The latest in Riley's post-Control list of promising but fatally flawed films is Rowan Joffe's Brighton Rock, a film that fails because it confuses the hard-boiled attitude of classic film noir with one-dimensional posturing, while entirely neglecting the importance of having character relationships that make any sort of sense.

Sam Riley is Pinkie Brown, minor 1960s thug with his eye on a quick rise through the ranks. When his boss is cut down by a better-financed rival gang, retribution falls to Pinkie. And retribution poorly executed leaves a witness in young Rose, who must be kept silent.

And here is where the film simply stops making sense: Pinkie, having already demonstrated his homicidal urges and having no emotional connection to Rose whatsoever, decides not to kill her. Instead he takes her to dinner. When he learns that she does indeed know enough to bring them all down - exposing his entire gang to the death penalty - he indirectly threatens to melt her face off with acid. But when things turn bad enough that Pinkie kills of one of his own gang members, does he kill Rose then? No, that would be when he marries her. And when he starts to believe that she is about to turn him in and he really, absolutely, now definitely does need her dead to protect himself, does he kill her then? No, he tries to talk her into killing herself.

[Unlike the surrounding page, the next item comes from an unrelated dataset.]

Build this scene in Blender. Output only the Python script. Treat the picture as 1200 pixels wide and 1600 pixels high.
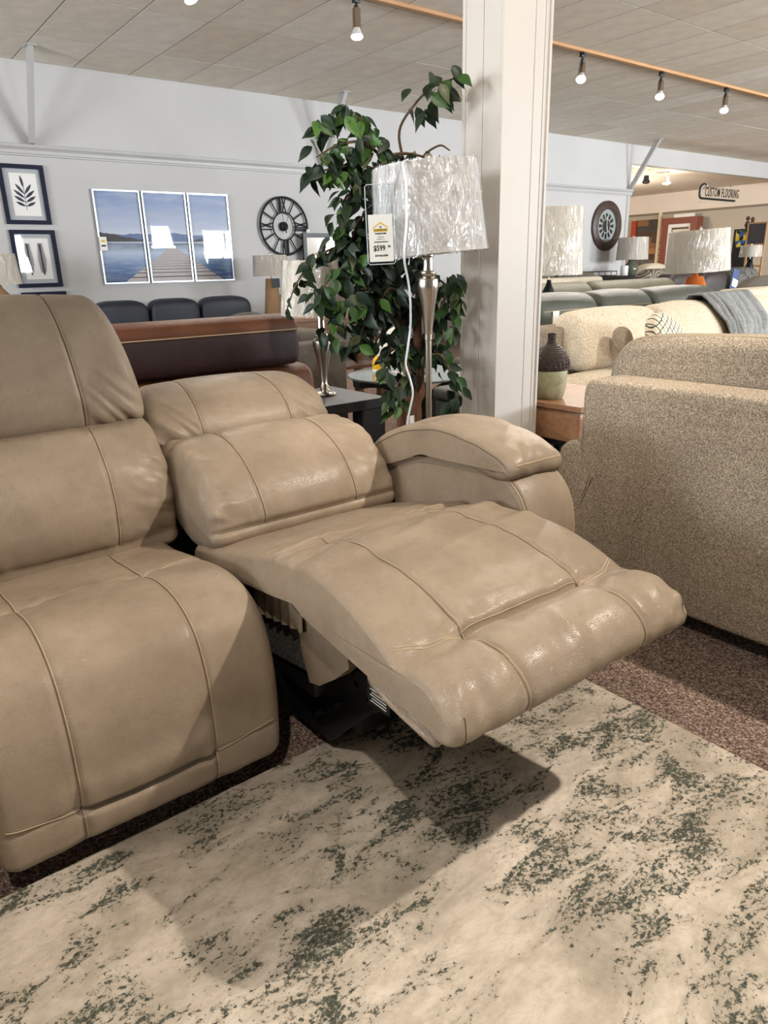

Bluntly, the character relationships in this film make no sense at all. Pinkie is a killer who doesn't kill when he should. If there was a believable love story between Pinkie in Rose then it might make sense but Pinkie states bluntly, repeatedly that he hates her and has married her only because a wife cannot be forced to testify against her husband. Memo to multiple murderer Pinkie: neither can a dead woman. And as flat and nonsensical as the relationship between the characters is, the relationship between the actors is every bit as flat and lifeless. This is the core relationship of the film and it just doesn't work on any level. Also not working on any level is a conclusion that drags on far too long while pushing out to absolute ludicrous extremes. Yes, having a professional thug trying to fake a suicide pact is not the most ludicrous thing in the finale. No, there are two even more ludicrous and egregious events following directly after.

Sam Riley. Helen Mirren. John Hurt. Andy Serkis. How is it that with a cast like this only Serkis seems to really understand what sort of film he is in?